How. specifically, do the oil sheiks not “allow” us to develop alternative energy sources? Let’s say I’ve got some great new idea. How are they going to prevent me from pursuing it?

Also, why are you so keen on building a better transportation system? According your hypothesis, no one is going to have a job anymore, so what do they need a transportation system for? So they can visit their relatives and play canasta?

Good luck getting any funding.
I guess you forgot what the industry did to the electric car for so many years, right?

I’ve got an electric SUV in my driveway that’s not made anymore because of this.

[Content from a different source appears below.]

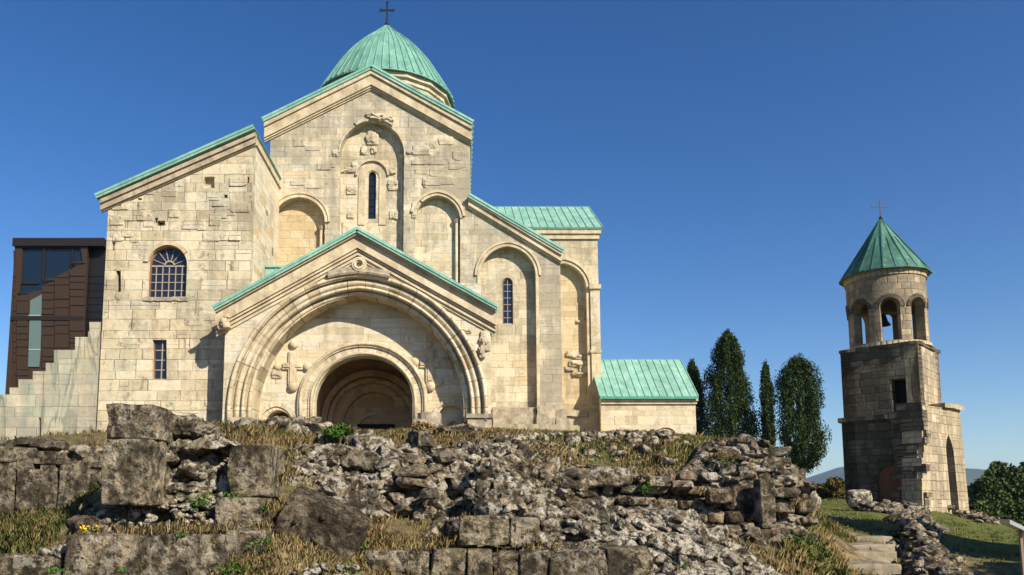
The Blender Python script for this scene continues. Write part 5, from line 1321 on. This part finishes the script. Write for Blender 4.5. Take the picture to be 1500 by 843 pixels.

Worse yet, Saudi billionaire Al-waleed bin Talal bragged about owning a substantial portion of Fox. Fox News has quashed stories critical of the oil industry because it would damage his profits.

So, like I said, good luck building an electric car factory.

You’re not reading what I said, are you? Either that or you’re intentionally twisting my words and making up stuff I never said.

I said, if we stay the course, we’re going to have very high (European-level) unemployment on a permanent basis Remember, we used to laugh at Europe for their persistent unemployment.